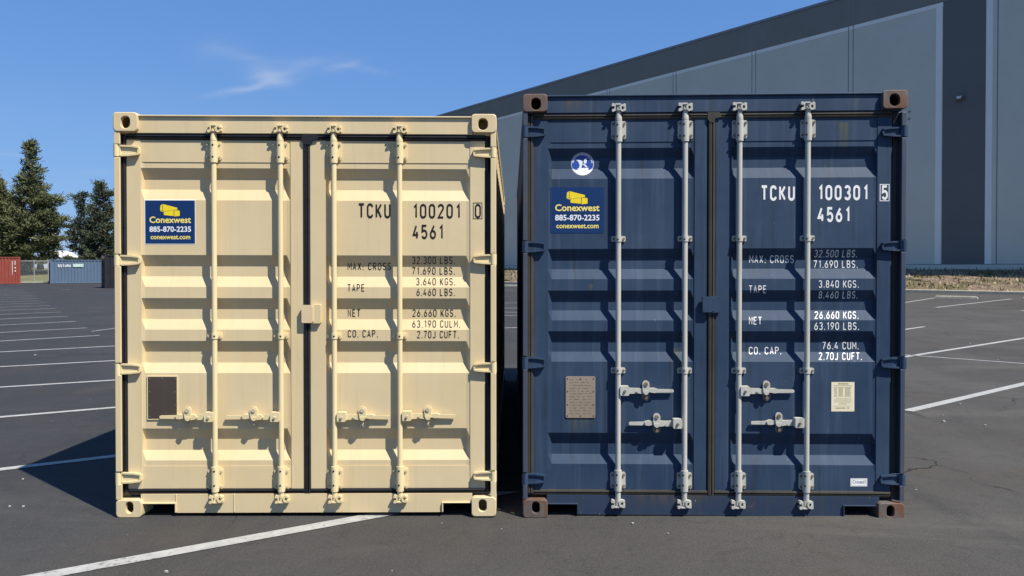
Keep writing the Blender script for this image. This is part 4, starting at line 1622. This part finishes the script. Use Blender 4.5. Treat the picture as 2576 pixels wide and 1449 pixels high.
def boulder(label, px, py, w, h, Y, seed):
    bm = bmesh.new()
    bmesh.ops.create_icosphere(bm, subdivisions=4, radius=1)
    rr2 = random.Random(seed)
    ph_ = [rr2.uniform(0, 6) for _ in range(6)]
    for v in bm.verts:
        c = v.co
        k_ = 1 + .16 * math.sin(2.3 * c.x + ph_[0]) * math.cos(2.1 * c.z + ph_[1]) + .10 * math.sin(4.1 * c.y + ph_[2] + 2 * c.x) + .05 * math.sin(9 * c.x + ph_[3]) * math.sin(8 * c.z + ph_[4])
        v.co = Vector((c.x * w / 2 * k_, c.y * w / 2 * k_, max(-.3, c.z * k_) * h * .75))
    me = bpy.data.meshes.new('boulder')
    bm.to_mesh(me)
    bm.free()
    me.materials.append(M['boulder'])
    o = bpy.data.objects.new('boulder', me)
    COL.objects.link(o)
    p = on_y(px, py, Y)
    o.location = (p.x, p.y, p.z + .3 * h * .75)
    tag(o, label, 'boulder', 'boulders on the grass behind the fence')


boulder('tall pale boulder on the grass, right of the fence post', 101.5, 678.5, .72, .95, 88, 3)
boulder('low wide pale boulder on the grass, close to the red container', 60, 677.5, 1.3, .75, 88, 8)

M['pale_wall'] = simple('pale_far_wall', (.55, .57, .60), .9, .06, .5)
hb = thing('pale_shed', 'small pale gabled shed showing between the two groups of trees', 'shed', tuple(at_depth(153, 150, 0)), 0)
mb = MB()
mb.prism([(-1.5, -3, 0), (1.5, -3, 0), (1.5, -3, 3.6), (0, -3, 4.6), (-1.5, -3, 3.6)], [(-1.5, 3, 0), (1.5, 3, 0), (1.5, 3, 3.6), (0, 3, 4.6), (-1.5, 3, 3.6)])
mb.build('wall', M['pale_wall'], hb)
mb = MB()
for sg in (-1, 1):
    mb.prism([(0, -3.2, 4.63), (sg * 1.75, -3.2, 3.47), (sg * 1.75, -3.2, 3.57), (0, -3.2, 4.75)], [(0, 3.2, 4.63), (sg * 1.75, 3.2, 3.47), (sg * 1.75, 3.2, 3.57), (0, 3.2, 4.75)])
mb.build('roof', M['wall_light'], hb)
mb = MB()
mb.box(-.4, .4, -3.04, -2.98, 1.6, 3.0)
mb.build('window', M['wall_joint'], hb)
lp = thing('light_pole', 'thin grey street light pole between the two groups of trees', 'light pole', tuple(at_depth(157.5, 120, 0)), 0)
mb = MB()
mb.cyl((0, 0, 0), (0, 0, 6.6), .07, .045, 10)
mb.build('pole', M['galv'], lp)
mb = MB()
pp = [Vector((-1.5 * (1 - math.cos(R(t_))) * .5, 0, 6.6 + .8 * math.sin(R(t_)))) for t_ in range(0, 181, 20)]
for a, b_ in zip(pp, pp[1:]):
    mb.cyl(a, b_, .04, seg=8)
mb.build('arm', M['galv'], lp)
mb = MB()
mb.cyl((-1.5, 0, 6.6), (-1.5, 0, 6.3), .10, .22, 12)
mb.build('lamp_shade', M['galv'], lp)

# ------------------------------------------------------------------ trees
def leaf_mat(name, a, b_, c_):
    m, t, b, co = base_mat(name, .75, .25)
    n1 = t.noise(co, .9, 3, .6)
    n2 = t.noise(co, 7, 2, .6)
    c = t.mix(t.ramp(n1, .36, .64), a, b_)
    c = t.mix(t.math('MULTIPLY', t.ramp(n2, .5, .75), .6), c, c_)
    t.put(b.inputs['Base Color'], c)
    return m


M['pine'] = leaf_mat('pine_needles', (.070, .084, .036), (.125, .135, .055), (.19, .19, .105))
M['cedar'] = leaf_mat('cedar_needles', (.040, .054, .030), (.080, .092, .050), (.13, .14, .09))
M['bark'] = simple('bark', (.10, .075, .055), .95, .3, 4, .5, 14)


def tree(name, label, px, Y, ztop, outline, mat, seed, nlimb, tuft, per, gap=.0, zbase=1.2, extra=()):
    """outline: [(z, left reach, right reach)] seen from the lot; crown built from limbs carrying needle tufts"""
    rr = random.Random(seed)
    loc = at_depth(px, Y, zbase)
    root = thing(name, label, 'tree', tuple(loc), 0, 'conifers beyond the fence')
    tk, cr = MB(), MB()
    H = ztop - zbase
    bend = [(rr.uniform(-.1, .1), rr.uniform(-.1, .1)) for _ in range(9)]
    bend[0] = (0, 0)
    ax = [Vector((bend[i][0], bend[i][1], H * i / 8 * .97)) for i in range(9)]
    for i in range(8):
        tk.cyl(ax[i], ax[i + 1], .26 * (1 - i / 8.4), .26 * (1 - (i + 1) / 8.4), 10)

    def reach(z, a):
        zz = z + zbase
        for (z0, l0, r0), (z1, l1, r1) in zip(outline, outline[1:]):
            if z0 <= zz <= z1:
                k_ = (zz - z0) / max(1e-6, z1 - z0)
                l_, r_ = l0 + (l1 - l0) * k_, r0 + (r1 - r0) * k_
                k2 = .5 + .5 * math.cos(a)
                return max(.10, (l_ + (r_ - l_) * k2) - .42)
        return .12

    def tuft_at(p, size, up):
        d0 = Vector((p.x, p.y, 0))
        d0 = (d0.normalized() if d0.length > .05 else Vector((0, 0, 0))) * .7 + Vector((0, 0, up))
        for _ in range(per):
            d = (d0 + Vector((rr.gauss(0, .75), rr.gauss(0, .75), rr.gauss(0, .6)))).normalized()
            q = p + Vector((rr.gauss(0, .36), rr.gauss(0, .36), rr.gauss(0, .26))) * size
            L_ = size * rr.uniform(.45, .95)
            s_ = d.cross(Vector((rr.gauss(0, 1), rr.gauss(0, 1), rr.gauss(0, 1)))).normalized() * L_ * rr.uniform(.13, .22)
            e = q + d * L_
            cr.add([q - s_ * .6, q + s_ * .6, e + s_ * .5, e - s_ * .5], [(0, 1, 2, 3)])
    z = max(.4, outline[0][0] - zbase)
    limbs = []
    for k_ in range(nlimb):
        t_ = (k_ + rr.random()) / nlimb
        z = (outline[0][0] - zbase) + (H - (outline[0][0] - zbase)) * (1 - (1 - t_) ** 1.15)
        a = k_ * 2.399 + rr.uniform(-.5, .5)
        rch = reach(z, a) * rr.choice((1.0, .95, .85, 1.1, .7))
        limbs.append((z, a, rch))
    for (z_, a, rch) in list(limbs) + [(e[0] - zbase, R(e[1]), e[2]) for e in extra]:
        if rr.random() < gap:
            continue
        droop = -.18 + .25 * z_ / H
        base = Vector((0, 0, max(.2, z_ - .12 * rch)))
        tip = Vector((math.cos(a) * rch, math.sin(a) * rch, z_ + droop * rch * .6 + .10 * rch))
        if rch > .5:
            mid = base.lerp(tip, .5) - Vector((0, 0, .06 * rch))
            r0 = .022 + .018 * rch
            tk.cyl(base, mid, r0, r0 * .7, 6)
            tk.cyl(mid, tip, r0 * .7, .012, 6)
        nt = max(2, int(rch / (tuft * .42)))
        for q in range(nt):
            f = 1 - (q / nt) ** 1.25 * .80
            p = base.lerp(tip, f) + Vector((rr.gauss(0, .20), rr.gauss(0, .20), rr.gauss(.03, .13))) * tuft * 1.5
            tuft_at(p, tuft * rr.uniform(.7, 1.15), .55)
            if q < nt * .75 and rch > .9:
                sd = Vector((-math.sin(a), math.cos(a), 0)) * rr.choice((-1, 1)) * rr.uniform(.3, .75) * tuft * 1.5
                tuft_at(p + sd, tuft * rr.uniform(.6, 1.0), .55)
    tuft_at(Vector((0, 0, H)), tuft * .8, 1.2)
    tuft_at(Vector((0, 0, H - .35)), tuft, .9)
    tk.build('trunk', M['bark'], root)
    cr.build('crown', mat, root)
    return root


# heights from the picture: z = 1.6 + (672-y)/22.8 at 85 m
tree('pine_tree', 'tallest pine with a pointed crown, behind the fence between red and blue container', 82, 85, 15.3,
     [(2.2, 2.6, 2.3), (4.0, 3.3, 2.6), (5.6, 3.5, 2.5), (7.0, 2.9, 2.9), (9.0, 2.2, 1.9), (10.5, 1.7, 1.6), (12.0, 1.15, 1.2), (13.6, .55, .6), (15.3, .10, .10)], M['pine'], 2, 170, .58, 15, .10,
     extra=((8.9, 0, 2.9), (8.6, 8, 2.7), (6.7, 5, 3.4), (6.3, -8, 3.2), (4.6, 0, 3.2), (6.9, 175, 3.2)))
tree('pine_tree', 'broad pine cut off by the left edge of the photo, behind the red container', -20, 84, 12.4,
     [(2.6, 3.2, 3.0), (4.5, 3.6, 2.9), (6.5, 3.2, 2.2), (8.5, 2.6, 2.4), (10.0, 1.8, 1.6), (11.4, 1.0, .9), (12.4, .2, .2)], M['pine'], 5, 120, .58, 15, .12)
tree('cypress_tree', 'slim dark conifer with a ragged leaning top, left one behind the blue container', 204, 86, 9.7,
     [(2.0, 1.9, 1.6), (4.0, 1.5, 1.7), (5.4, 1.8, 1.6), (6.6, 1.1, 1.4), (7.4, .5, .7), (8.6, .9, .55), (9.4, .6, .5), (9.7, .15, .3)], M['cedar'], 9, 80, .48, 15, .12,
     extra=((9.3, 180, 1.0), (9.6, 0, .7), (6.0, 180, 2.0)))
tree('cypress_tree', 'wide dark conifer with several tops, half hidden by the cream container', 253, 84, 10.7,
     [(1.8, 2.4, 2.2), (4.0, 2.2, 2.2), (6.0, 1.7, 2.0), (7.5, 1.35, 1.7), (8.6, 1.0, 1.25), (9.6, .55, .7), (10.7, .12, .12)], M['cedar'], 14, 120, .50, 15, .10,
     extra=((9.3, 0, 1.3), (9.5, 12, 1.1), (8.9, 180, 1.0)))
tree('pine_tree', 'pine showing only its lower boughs, between the tallest pine and the left edge', 32, 90, 9.6,
     [(2.0, 2.0, 2.2), (4.5, 2.2, 2.2), (6.8, 1.8, 1.7), (8.4, 1.1, 1.0), (9.6, .2, .2)], M['pine'], 21, 80, .56, 14, .12)

# ------------------------------------------------------------------ small litter on the asphalt
M['scrap'] = simple('white_scrap', (.34, .33, .30), .8, .15, 30)
rs = random.Random(4)
for (px, py, s_) in ((2374, 1062, .045), (2414, 1017, .03), (2478, 1071, .03), (2372, 1046, .02), (58, 1207, .022), (24, 1276, .022), (58, 1276.5, .024), (88, 894, .045), (419, 1441, .026),
                     (1591, 1319, .022), (1680, 1344, .014), (1262, 1333, .014), (2510, 906, .03), (2440, 865, .04)):
    p = ground(px, py)
    mb = MB()
    k_ = 7
    a_ = [(s_ * rs.uniform(.22, .5) * math.cos(6.283 * i / k_), s_ * rs.uniform(.25, .55) * math.sin(6.283 * i / k_)) for i in range(k_)]
    mb.prism([(x, y, .004) for x, y in a_], [(x * .9, y * .9, .004 + s_ * .3) for x, y in a_])
    o = mb.build('litter_scrap', M['scrap'], loc=p)
    o.rotation_euler = (0, 0, rs.uniform(0, 6))
    tag(o, 'tiny white scrap of litter lying on the open asphalt', 'litter', 'scraps of litter on the asphalt')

§ **Instruction**: Copy nothing but the lines from the top of the data down to the line containing "boulder('low wide pale", and leave the pictures out.

§ **Exercise response**:
Keep writing the Blender script for this image. This is part 4, starting at line 1622. This part finishes the script. Use Blender 4.5. Treat the picture as 2576 pixels wide and 1449 pixels high.
def boulder(label, px, py, w, h, Y, seed):
    bm = bmesh.new()
    bmesh.ops.create_icosphere(bm, subdivisions=4, radius=1)
    rr2 = random.Random(seed)
    ph_ = [rr2.uniform(0, 6) for _ in range(6)]
    for v in bm.verts:
        c = v.co
        k_ = 1 + .16 * math.sin(2.3 * c.x + ph_[0]) * math.cos(2.1 * c.z + ph_[1]) + .10 * math.sin(4.1 * c.y + ph_[2] + 2 * c.x) + .05 * math.sin(9 * c.x + ph_[3]) * math.sin(8 * c.z + ph_[4])
        v.co = Vector((c.x * w / 2 * k_, c.y * w / 2 * k_, max(-.3, c.z * k_) * h * .75))
    me = bpy.data.meshes.new('boulder')
    bm.to_mesh(me)
    bm.free()
    me.materials.append(M['boulder'])
    o = bpy.data.objects.new('boulder', me)
    COL.objects.link(o)
    p = on_y(px, py, Y)
    o.location = (p.x, p.y, p.z + .3 * h * .75)
    tag(o, label, 'boulder', 'boulders on the grass behind the fence')


boulder('tall pale boulder on the grass, right of the fence post', 101.5, 678.5, .72, .95, 88, 3)
boulder('low wide pale boulder on the grass, close to the red container', 60, 677.5, 1.3, .75, 88, 8)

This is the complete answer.